Time out
Many companies are exploring an increasingly attractive benefit for employees: paid and unpaid sabbaticals
In his 26 years in sales for Xerox, Steven Mueller of New Fairfield, Conn., has had some exciting moments. But perhaps the most memorable took place last summer. Mueller was one of nine Xerox employees chosen for the company's Social Service Leave, a paid sabbatical allowing employees to work for up to a year with nonprofit agencies. Mueller spent much of his sabbatical at Green Chimneys Children's Services in Brewster, N.Y., a residential program for troubled children, working with a group of 8-to-12-year-old boys on the facility's 166-acre farm. One project: restoring a dilapidated 1941 Ford tractor. After three months of toil, the tractor started. "I'll never forget the screams and yells of these kids," says Mueller. "We kept thinking we'd never get it running. I gained a tremendous sense of satisfaction and purpose."
Once confined to academia, sabbatical programs have waxed and waned over the years. During the 1990s, about 10 percent of companies had formal sabbatical programs. By 2000, 18 percent of companies offered unpaid sabbaticals and 4 percent provided paid time off, according to the Society for Human Resource Management. Then came the recession, and sabbatical rates dipped--but now they're back to the 2000 level. As baby boomers retire and the competition to attract and retain talent heats up, companies are looking more closely at the powerful retention benefits of extended time off. "Employers are finding that employees are more engaged, more productive, and more loyal when they come back from sabbaticals," says Rose Stanley, practice leader of compensation and benefits for World at Work, an association for compensation professionals.
Invigorating. Whether sabbaticals last for a month or a year, they differ from extended vacations in their restorative emphasis. "It's a purposeful, planned experience meant to help you reflect and rest and make changes in your life," says Mary Lou Quinlan, author of Time Off for Good Behavior.
Perhaps the most purposeful of sabbaticals are community-service programs, where employees are paid to work for nonprofit agencies. Since 1991, American Express has lent more than 200 employees to charity. And last year, Xerox reinstated its leave plan. Established in 1971, the program had been suspended from 2001 to 2003 during the company's difficult turnaround years. To be chosen, Mueller filled out an application describing the project and his long history with charitable causes, which a committee of Xerox peers reviewed. "I'd always been involved in some kind of volunteer work, but I wanted to take it to a new level," he says. For the previous four years, he'd had a demanding job as sales manager that left him little time for anything but work and family. The leave let him recommit to volunteerism and spend more time with his wife and two young daughters. When Mueller returned to Xerox last month, he took a sales job with less management responsibility that would allow him more time for volunteering.

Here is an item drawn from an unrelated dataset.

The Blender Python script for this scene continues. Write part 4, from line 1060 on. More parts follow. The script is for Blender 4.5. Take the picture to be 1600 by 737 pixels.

Companies offering time off for good deeds aren't entirely altruistic. "They gain a lot of goodwill and their employees gain new skill sets," says Stanley. Among those: more sophisticated management techniques. "When they go into the nonprofit world, they're not there as employees and they have no real authority," says Joseph Cahalan, vice president of communications and social responsibility for Xerox. "They have to get things done through motivation and persuasion. It makes them more effective managers when they come back."